Sa libération immédiate avait été votée samedi par le Parlement. Peu après, les députés ont pris acte de ce qu'ils ont présenté comme une vacance du pouvoir, justifiant une destitution de facto du chef d'Etat et l'organisation d'une présidentielle anticipée le 25 mai.

"Le président Ianoukovitch s'est écarté du pouvoir et ne remplit plus ses fonctions", selon la résolution adoptée par le Parlement. L'intéressé, élu en 2010 et dont le mandat court jusqu'en mars 2015, a cependant assuré qu'il n'avait nullement l'intention de démissionner.

"Le pays assiste à un coup d'Etat (...) Je suis un président élu de manière légitime", a-t-il souligné dans une allocution télévisée non datée, diffusée par une chaîne régionale à Kharkiv (est).

Selon le nouveau président du Parlement, Olexandre Tourtchinov, M. Ianoukovitch a tenté samedi de fuir en Russie à bord d'un avion mais en a été empêché par les gardes-frontières.
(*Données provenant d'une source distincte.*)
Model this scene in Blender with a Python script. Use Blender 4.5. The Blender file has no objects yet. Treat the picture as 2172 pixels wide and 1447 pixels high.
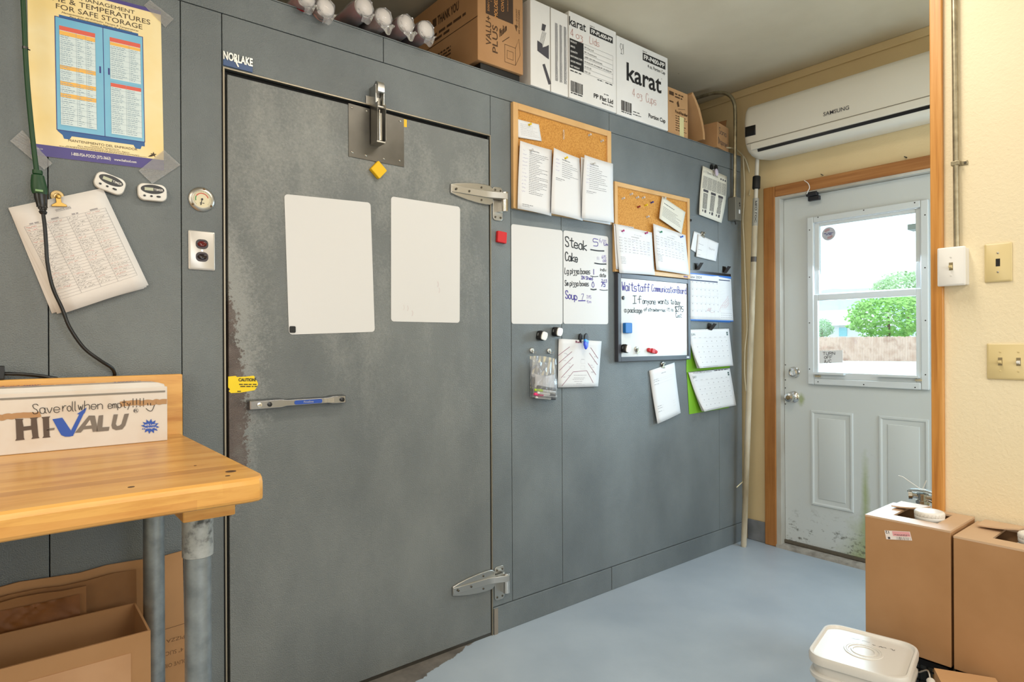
import bpy, bmesh, math, random
from mathutils import Vector, Matrix

SC = bpy.context.scene
COL = SC.collection
rnd = random.Random(7)

# ------------------------------------------------------------------ camera
FPX, CX, CY = 1331.84, 1086.0, 723.5
YAW, PITCH, ROLL = math.radians(50.701853), math.radians(0.01859), math.radians(-0.28142)
CAM = Vector((0.0, -2.091, 1.23))
_f = Vector((math.cos(YAW) * math.cos(PITCH), math.sin(YAW) * math.cos(PITCH), math.sin(PITCH)))
_r0 = Vector((math.sin(YAW), -math.cos(YAW), 0)); _u0 = _r0.cross(_f)
_r = _r0 * math.cos(ROLL) + _u0 * math.sin(ROLL)
_u = -_r0 * math.sin(ROLL) + _u0 * math.cos(ROLL)
cd = bpy.data.cameras.new('camera'); cam = bpy.data.objects.new('camera', cd); COL.objects.link(cam)
cd.sensor_width = 36; cd.lens = 36 * FPX / 2172; cd.clip_start = 0.02; cd.clip_end = 2000
cam.matrix_world = Matrix(((_r.x, _u.x, -_f.x, CAM.x), (_r.y, _u.y, -_f.y, CAM.y), (_r.z, _u.z, -_f.z, CAM.z), (0, 0, 0, 1)))
SC.camera = cam

# ------------------------------------------------------------------ world, lights, exposure
SC.view_settings.view_transform = 'Standard'; SC.view_settings.look = 'None'
SC.view_settings.exposure = 0.0; SC.view_settings.gamma = 1.0; SC.view_settings.use_curve_mapping = False
wd = bpy.data.worlds.new('overcast_sky'); SC.world = wd; wd.use_nodes = True
bg = wd.node_tree.nodes['Background']; bg.inputs[0].default_value = (0.86, 0.93, 1.0, 1); bg.inputs[1].default_value = 2.9

def area(name, loc, target, sx, sy, power, color):
    l = bpy.data.lights.new(name, 'AREA'); l.shape = 'RECTANGLE'; l.size = sx; l.size_y = sy
    l.energy = power; l.color = color
    o = bpy.data.objects.new(name, l); COL.objects.link(o); o.location = loc
    o.rotation_euler = (Vector(target) - Vector(loc)).to_track_quat('-Z', 'Y').to_euler()
    return o
WARM = (1.0, 0.92, 0.80); COOL = (0.66, 0.84, 1.0)
area('ceiling_lamp', (1.55, -1.15, 2.76), (1.55, -1.15, 0), 1.2, 0.25, 19, WARM)
area('ceiling_lamp', (0.2, -3.4, 2.76), (0.2, -3.4, 0), 1.6, 0.4, 42, WARM)
area('ceiling_lamp', (-1.3, -1.6, 2.76), (-1.3, -1.6, 0), 1.2, 0.3, 29, (1.0, 0.87, 0.70))
area('daylight_and_fill', (1.2, -4.9, 1.7), (1.2, 0, 1.3), 2.2, 1.0, 42, (0.84, 0.92, 1.0))  # added soft fill from the unseen rear of the room
area('daylight_and_fill', (3.05, -2.45, 1.45), (2.7, 0, 0.7), 0.8, 1.2, 27, COOL)  # added cool light, out of view in the passage; no window modelled there
area('daylight_and_fill', (3.70, -0.68, 1.46), (2.0, -0.68, 0.6), 0.5, 0.8, 24, COOL)

area('daylight_and_fill', (-2.9, -2.6, 1.75), (2.2, -1.6, 1.1), 1.6, 1.0, 26, (1.0, 0.97, 0.93))  # added neutral fill, out of view by the windowless left wall

# ------------------------------------------------------------------ helpers
def ray(px, py):
    return _f + _r * ((px - CX) / FPX) - _u * ((py - CY) / FPX)
def hit(px, py, ax, v):
    d = ray(px, py); t = (v - CAM[ax]) / d[ax]
    return CAM + d * t
def W(px, py, off=0.0): return hit(px, py, 1, -off)       # point on (or just off) the cooler wall
def D(px, py, x=3.61): return hit(px, py, 0, x)           # point on a plane facing the room's right end

def s2l(c): return c / 12.92 if c <= 0.04045 else ((c + 0.055) / 1.055) ** 2.4
def rgb(h):
    h = h.lstrip('#'); return tuple(s2l(int(h[i:i + 2], 16) / 255) for i in (0, 2, 4)) + (1,)

MATS = {}
def mat(name, color='#808080', rough=0.5, metal=0.0, var=None, vscale=8, vstretch=(1, 1, 1), bump=0, bscale=100, bdist=0.002, spec=0.5, extra=None):
    if name in MATS: return MATS[name]
    m = bpy.data.materials.new(name); m.use_nodes = True; nt = m.node_tree; N = nt.nodes; L = nt.links
    p = N['Principled BSDF']; p.inputs['Base Color'].default_value = rgb(color)
    p.inputs['Roughness'].default_value = rough; p.inputs['Metallic'].default_value = metal
    p.inputs['Specular IOR Level'].default_value = spec
    tc = N.new('ShaderNodeTexCoord'); geo = N.new('ShaderNodeNewGeometry')
    pos = geo.outputs['Position']
    def noise(scale, stretch=(1, 1, 1), detail=4, rough_=0.55):
        mp = N.new('ShaderNodeMapping'); mp.inputs['Scale'].default_value = stretch; L.new(pos, mp.inputs['Vector'])
        n = N.new('ShaderNodeTexNoise'); n.inputs['Scale'].default_value = scale; n.inputs['Detail'].default_value = detail
        n.inputs['Roughness'].default_value = rough_; L.new(mp.outputs[0], n.inputs['Vector']); return n.outputs['Fac']
    def ramp(fac, stops):
        r = N.new('ShaderNodeValToRGB'); L.new(fac, r.inputs[0])
        e = r.color_ramp.elements
        while len(e) < len(stops): e.new(0.5)
        for k, (q, c) in enumerate(stops):
            e[k].position = q; e[k].color = rgb(c) if isinstance(c, str) else (c, c, c, 1)
        return r.outputs[0]
    def mix(fac, a, b):
        x = N.new('ShaderNodeMix'); x.data_type = 'RGBA'
        if isinstance(fac, (int, float)): x.inputs[0].default_value = fac
        else: L.new(fac, x.inputs[0])
        for s, v in ((6, a), (7, b)):
            if isinstance(v, str): x.inputs[s].default_value = rgb(v)
            else: L.new(v, x.inputs[s])
        return x.outputs[2]
    def mth(op, a, b=0.0):
        x = N.new('ShaderNodeMath'); x.operation = op
        for s, v in ((0, a), (1, b)):
            if isinstance(v, (int, float)): x.inputs[s].default_value = v
            else: L.new(v, x.inputs[s])
        return x.outputs[0]
    def xyz():
        s = N.new('ShaderNodeSeparateXYZ'); L.new(pos, s.inputs[0]); return s.outputs
    if var:
        stops = [(0.3 + 0.4 * k / (len(var) - 1), c) for k, c in enumerate(var)]
        L.new(ramp(noise(vscale, vstretch), stops), p.inputs['Base Color'])
    if bump:
        b = N.new('ShaderNodeBump'); b.inputs['Strength'].default_value = bump; b.inputs['Distance'].default_value = bdist
        L.new(noise(bscale, detail=2), b.inputs['Height']); L.new(b.outputs[0], p.inputs['Normal'])
    if extra: extra(dict(nt=nt, N=N, L=L, p=p, noise=noise, ramp=ramp, mix=mix, mth=mth, xyz=xyz, pos=pos))
    MATS[name] = m; return m

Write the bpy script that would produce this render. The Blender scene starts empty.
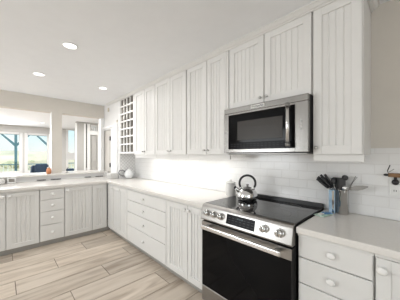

Ces derniers ont indiqué par la suite que M. Ianoukovitch avait tenté en vain de les corrompre pour qu'ils laissent son avion décoller.

On ignorait dimanche où se trouvait l'ex-président.

"Ianoukovitch a été mis KO", s'est réjoui l'un des principaux responsables de l'opposition ukrainienne, le champion du monde de boxe poids-lourds, Vitali Klitschko.

Son parti, Oudar (coup), a demandé le lancement d'un mandat d'arrêt international, "pour que les criminels qui se sont enfuis ou qui souhaitent le faire n'échappent pas à la justice".

Une enquête a déjà été ouverte contre 30 hauts responsables de la police, pour leur rôle dans la répression.

La Russie avait accusé samedi l'opposition ukrainienne de ne pas avoir "rempli une seule des obligations" figurant dans l'accord signé vendredi avec le président et dénoncé "les extrémistes armés et les pillards dont les actes constituent une menace directe (pesant) sur la souveraineté de l'Ukraine".

Côté européen, le ton était radicalement différent. "Il n'y a pas de coup d'Etat à Kiev. Les bâtiments officiels ont été abandonnés. Le président du Parlement a été légitimement élu", selon le ministre polonais des Affaires étrangères Radoslaw Sikorski, qui a participé cette semaine aux négociations entre opposition et pouvoir.